Your task → Retype only what runs from the first line of the records to the line with "O', .36, .14))", inclusive, and no pictures.

Input records →
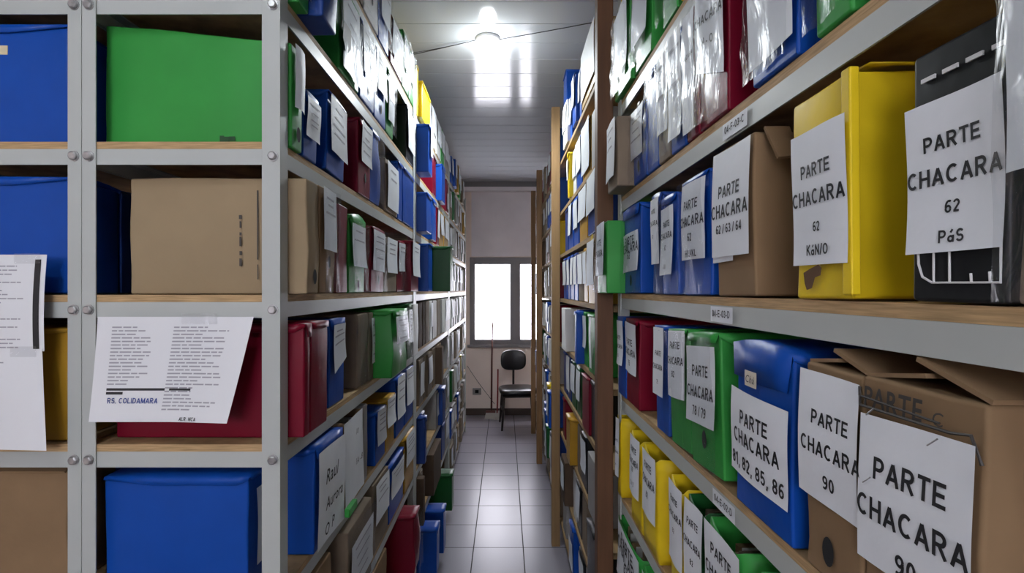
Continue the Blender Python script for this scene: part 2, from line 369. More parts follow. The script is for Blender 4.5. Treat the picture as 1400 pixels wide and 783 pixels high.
L('pd', ('PARTE', .75, .15), ('CHACARA', .58, .16), ('62', .4, .13), ('J/OL', .12, .11)); L('ro', ('CHACARA', .62, .17), ('N - O', .36, .14))

def make_box(X, y0, y1, z, side, col, o, where, nth, near):
    """one box: X = spine plane, y0..y1 along the aisle, z = shelf top (world), side -1 left rack / +1 right rack"""
    w = y1 - y0; h = o.get('h', 0.245); d = o.get('d', 0.35); seed = random.random() * 50
    cname, M = COL[col]; card = col in CARD
    kind = 'cardboard' if card else 'plastic'
    is_open = 'open' in o
    extra = ''
    if is_open: extra = 'with open top'
    elif 'film' in o: extra = 'in shiny tape'
    elif o.get('lab'): extra = 'with white label'
    lab = o.get('label') or f"{cname} {kind} box {extra}".strip() + f", {ORD[nth]} along {where}"
    name = 'open_file_box' if is_open else ('cardboard_box' if card else 'archive_box')
    e = empty(name, (X, (y0 + y1) / 2, z + .0012), 0 if side < 0 else math.pi, lab, 'box', o.get('group') or f"file boxes on the {where}")
    e.rotation_euler = (math.radians(o.get('lean', (seed - 25) / 25 * .8)), 0, (0 if side < 0 else math.pi) + math.radians(o.get('yaw', 0)))
    e.location.z += w / 2 * abs(math.sin(e.rotation_euler.x))
    n = (8, 4, 8) if near else (3, 2, 3)
    amp = o.get('amp', 0.004 if card else 0.003) * (1 if near else 0.8)
    vs, fs = grid_box(w, d, h - (0.004 if not is_open else 0), n, amp, seed, o.get('hb', 0), is_open, o.get('puff', 0.003), o.get('taper', 0))
    if is_open:   # front wall dips in a shallow curve like a magazine file
        nv = []
        for (x, y, zz) in vs:
            if zz > 0.5 * h and x > -0.3 * d:
                k = (zz / h - .5) * 2 * max(0, 1 - (2 * y / w) ** 2) * max(0, 1 + x / (0.3 * d)); zz -= 0.022 * k
            nv.append((x, y, zz))
        vs = nv
    bo = link('box_body', new_mesh('box_body', vs, fs, [M], None, True), e)
    if is_open:
        solid(bo, 0.004)
        mb = MB(); rr = random.Random(int(seed * 99)); yy = -w / 2 + 0.008
        while yy < w / 2 - 0.010:
            t = rr.uniform(0.004, 0.014); t = min(t, w / 2 - 0.007 - yy)
            if t <= .001: break
            mb.box((-d + 0.02 + rr.uniform(0, .02), yy, 0.006), (-0.012 - rr.uniform(0, .03), yy + t * .9, h - rr.uniform(0.025, 0.065)), rr.choice([COL['W'][1], COL['S'][1], COL['T'][1], COL['C'][1]])); yy += t
        pp = mb.build('papers', e)
    else:
        add_bevel(bo, 0.004 if near else 0.003, 2 if near else 1)
    # lid
    if not card and not is_open and 'nolid' not in o:
        lip = o.get('lip', random.choice([0.012, 0.018, 0.03])); mb = MB(); arch = o.get('arch', random.uniform(0.001, 0.0035))
        ax = [-d - .001, -0.66 * d, -0.33 * d, -0.02, 0.0025]; ay = [-.5, -.25, 0, .25, .5]; g = []
        hb = o.get('hb', 0)
        for a in ax:
            for b in ay:
                g.append((a, b * (w + .003), h - .003 + hb * max(0, -a / d) + arch * math.cos(math.pi * b * .9) * (1 if a > -.5 * d else .6)))
        for b in ay: g.append((0.0042, b * (w - .012), h - lip + .004 * abs(b)))
        fs2 = [(r * 5 + c2, (r + 1) * 5 + c2, (r + 1) * 5 + c2 + 1, r * 5 + c2 + 1) for r in range(5) for c2 in range(4)]
        k = len(g)
        for sgn, bi in ((-1, 0), (1, 4)):
            base = len(g)
            for i, a in enumerate(ax): g.append((a, sgn * (w / 2 + .003), g[i * 5 + bi][2] - (0.016 if 0 < i < 4 else 0.005)))
            for i in range(4):
                q = (i * 5 + bi, base + i, base + i + 1, (i + 1) * 5 + bi); fs2.append(q if sgn < 0 else q[::-1])
        lo = link('lid', new_mesh('lid', g, fs2, [M], None, True), e); solid(lo, 0.0016, 1)
    elif card and o.get('flaps'):
        for sgn in (-1, 1):
            mb = MB(); L2 = w * .55; ang = math.radians(o['flaps'] + 11 * (sgn > 0))
            yb = sgn * w / 2; ye = yb - sgn * L2 * math.cos(ang); ze = h + L2 * math.sin(ang)
            pts = [(-d + .005, yb, h - .003), (-.004, yb, h - .003), (-.002, ye, ze), (-d + .01, ye + .004 * sgn, ze - .004)]
            fo = mb; mb.add(pts, [(0, 1, 2, 3)] if sgn > 0 else [(3, 2, 1, 0)], M); f = mb.build('flap', e); solid(f, 0.004, 0)
    elif card and near and 'nolid' not in o:
        mb = MB(); mb.add([(-d + .01, -.0008, h - .0025), (-.01, -.0008, h - .0025), (-.01, .0008, h - .0025), (-d + .01, .0008, h - .0025)], [(0, 1, 2, 3)], HOLE); mb.build('top_seam', e)
    # finger hole
    if 'hole' in o and near:
        mb = MB(); hz = o['hole'] * h; pts = [(0.0028 + amp * .4, 0.010 * math.cos(t * math.pi / 8), hz + 0.016 * math.sin(t * math.pi / 8)) for t in range(16)]
        mb.add(pts, [tuple(range(16))], HOLE); mb.build('finger_hole', e)
    # label
    if o.get('lab'):
        v0, v1 = o['lab']; lw = w * o.get('lw', 0.9); lh = (v1 - v0) * h
        rr = random.Random(int(seed * 77)); a1, a2, a3 = rr.uniform(-1, 1), rr.uniform(-1, 1), rr.uniform(0, 1)
        base = 0.0035 + amp * 0.7 + (0.0025 if v1 * h > h - o.get('lip', .03) and not card else 0)
        pf = o.get('puff', 0.003)
        disp = lambda u, v: base + pf * math.sin(math.pi * (v0 + (v1 - v0) * v)) * math.sin(math.pi * min(1, max(0, .5 + (u - .5) * lw / w))) + 0.0015 * math.sin(5 * u + a1 * 3) + .0015 * math.sin(4 * v + a2 * 3) + 0.012 * max(0, .35 - v) ** 2 * a3 * (1 + u)
        marks = []
        if 'txt' in o:
            for (s, vv, ch) in TXT[o['txt']]: marks.append(('t', s, .5 + o.get('tx', 0), vv, ch * lw * o.get('ts', 1), lw * 0.98, INK, 0.022))
        elif near and 'plain' not in o:
            vv = .86
            for q in range(rr.randint(2, 4)):
                ww = rr.uniform(.4, .8); marks.append(('b', .5 - ww / 2, vv - .035, .5 + ww / 2, vv, FAINT)); vv -= rr.uniform(.1, .24)
        lo = sheet('label', lw, lh, e, marks, disp, 6 if near else 2, 8 if near else 4, PAPER, (0, o.get('ly', 0), (v0 + v1) / 2 * h), skew=o.get('skew', rr.uniform(-.006, .006)), rot=math.radians(o.get('lrot', rr.uniform(-1.5, 1.5))), cut=o.get('cut', 0))
        if near and 'film' in o:
            hh = h * .96; disp2 = lambda u, v: base + .004 + pf + 0.004 * noise.noise(Vector((u * 4 + seed, v * 7, seed))) + .002 * math.sin(9 * u + 6 * v)
            sheet('clear_tape', w * 1.0, hh, e, (), disp2, 10, 18, FILM, (0, 0, h * .49))
    elif near and 'film' in o:
        disp2 = lambda u, v: .008 + o.get('puff', .003) + 0.004 * noise.noise(Vector((u * 4 + seed, v * 7, seed))) + .002 * math.sin(9 * u + 6 * v)
        sheet('clear_tape', w, h * .96, e, (), disp2, 10, 18, FILM, (0, 0, h * .49))
    return e

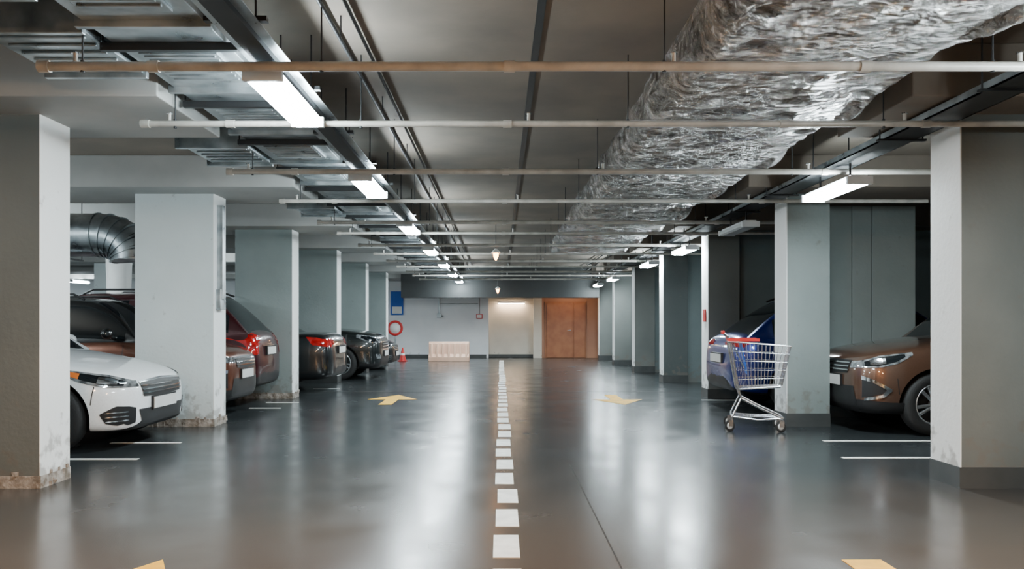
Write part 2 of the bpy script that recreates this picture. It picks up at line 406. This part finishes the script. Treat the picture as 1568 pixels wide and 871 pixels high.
for y,z in((14.4,2.50),(25,2.32)):
    e=empty('hanging_amber_lamp',(-.08,y,z))
    b=MB(); b.cyl((0,0,.08),(0,0,CZ-z),.006,'dark',6); b.lathe((0,0,0),'z',[(.1,.02),(.07,.05),(.03,.085),(.02,.08)],'white',16); b.build('shade',e)
    b=MB(); b.lathe((0,0,0),'z',[(.05,.03),(.02,.05),(-.04,.045),(-.1,.02),(-.12,.001)],'amber',12); b.build('bulb',e)

b=MB(); b.lathe((-6.35,13.0,0),'z',[(0,.001),(0,.18),(1.5,.18),(2.3,.20),(2.6,.26),(2.74,.30),(2.74,.001)],'white',28); b.build('round_column')
e=empty('round_ventilation_duct')
b=MB(); cx,cy=-5.12,10.9; R_=.30
pts=[Vector((cx,cy,2.10))]
for k in range(7):
    a=math.pi/2*k/6; pts.append(Vector((cx-.48+.48*math.cos(a),cy,2.12+.33*math.sin(a))))
pts.append(Vector((cx-4.2,cy,2.45)))
for a_,b_ in zip(pts,pts[1:]):
    b.cyl(a_,b_,R_,'galv',28)
for k in range(1,8):
    d_=(pts[k+1]-pts[k-1]).normalized()*.012; b.cyl(pts[k]-d_,pts[k]+d_,R_+.015,'galv',28)
for x in(cx-.9,cx-2.2,cx-3.5):
    for q in(-.33,.33): b.cyl((x,cy+q,2.12),(x,cy+q,CZ),.006,'dark',6)
    b.box(x-.02,x+.02,cy-.34,cy+.34,2.11,2.13,'dark')
b.build('duct_body',e)

# ---------------------------------------------------------------- cars
def lerpk(keys,s):
    if s<=keys[0][0]: return keys[0][1:]
    for a,b in zip(keys,keys[1:]):
        if s<=b[0]:
            t=(s-a[0])/(b[0]-a[0]); return tuple(x+(y-x)*t for x,y in zip(a[1:],b[1:]))
    return keys[-1][1:]

KIND={}
KIND['sedan']=dict(L=4.75,W=1.84,rw=.33,ax=(.70,3.60),
 body=[(0,.52,.24,.58),(.03,.64,.19,.65),(.09,.76,.17,.69),(.2,.875,.165,.735),(.42,.965,.17,.80),(.8,.995,.18,.875),(1.15,1,.18,.93),(1.4,1,.18,.965),(2.2,1,.18,.97),(3.2,1,.18,.99),(3.9,.99,.18,1.03),(4.3,.96,.2,1.05),(4.58,.92,.22,1.04),(4.68,.86,.25,.98),(4.73,.78,.28,.86),(4.75,.66,.34,.70)],
 green=dict(belt=.93,ws=1.2,rf=2.0,rr=3.2,rb=4.15,H=1.48,wb=.80,wt=.58))
KIND['crossover']=dict(L=4.2,W=1.76,rw=.34,ax=(.76,3.35),
 body=[(0,.58,.32,.72),(.03,.70,.25,.80),(.09,.80,.215,.86),(.2,.90,.21,.91),(.42,.97,.21,.955),(.8,1,.22,1.0),(1.1,1,.22,1.04),(1.3,1,.22,1.06),(2.2,1,.22,1.04),(3.2,1,.22,1.06),(3.8,.98,.22,1.08),(4.05,.93,.25,1.06),(4.15,.86,.28,.98),(4.19,.78,.32,.85),(4.2,.68,.38,.70)],
 green=dict(belt=1.02,ws=1.18,rf=1.85,rr=3.3,rb=4.0,H=1.57,wb=.78,wt=.60))
KIND['suv']=dict(L=4.55,W=1.82,rw=.36,ax=(.85,3.5),
 body=[(0,.66,.34,.80),(.03,.78,.27,.89),(.09,.87,.23,.95),(.2,.93,.225,1.0),(.42,.97,.22,1.04),(.8,1,.23,1.08),(1.15,1,.23,1.11),(1.35,1,.23,1.12),(2.2,1,.23,1.10),(3.3,1,.23,1.12),(4.1,.98,.24,1.14),(4.4,.94,.27,1.12),(4.5,.88,.30,1.05),(4.54,.82,.34,.92),(4.55,.74,.4,.72)],
 green=dict(belt=1.08,ws=1.15,rf=1.8,rr=3.85,rb=4.42,H=1.68,wb=.80,wt=.66))

def mesh_eval(o):
    dg=bpy.context.evaluated_depsgraph_get(); return D.meshes.new_from_object(o.evaluated_get(dg))

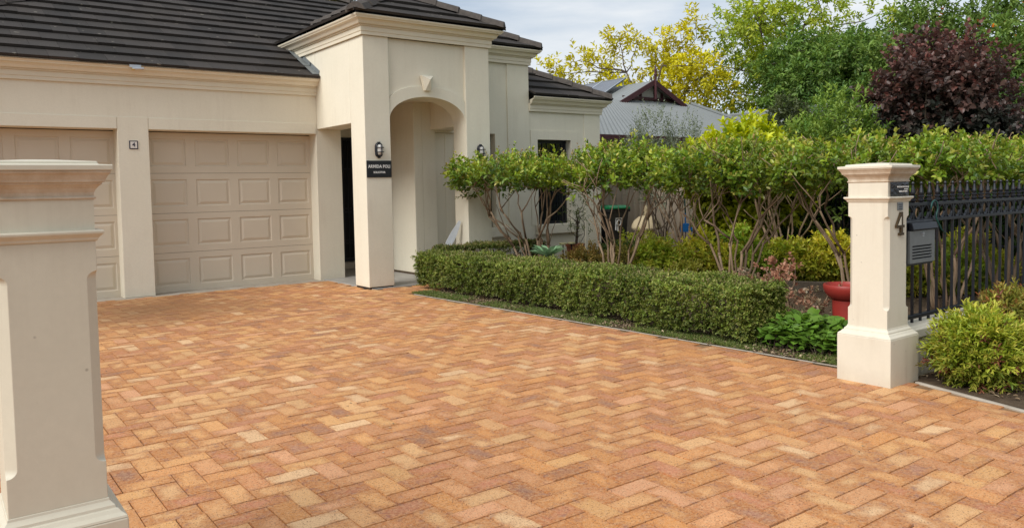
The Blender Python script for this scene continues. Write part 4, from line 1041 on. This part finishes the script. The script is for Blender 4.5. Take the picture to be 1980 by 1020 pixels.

Written solution →
Continue the Blender Python script for this scene: part 2, from line 369. More parts follow. The script is for Blender 4.5. Treat the picture as 1400 pixels wide and 783 pixels high.
L('pd', ('PARTE', .75, .15), ('CHACARA', .58, .16), ('62', .4, .13), ('J/OL', .12, .11)); L('ro', ('CHACARA', .62, .17), ('N - O', .36, .14))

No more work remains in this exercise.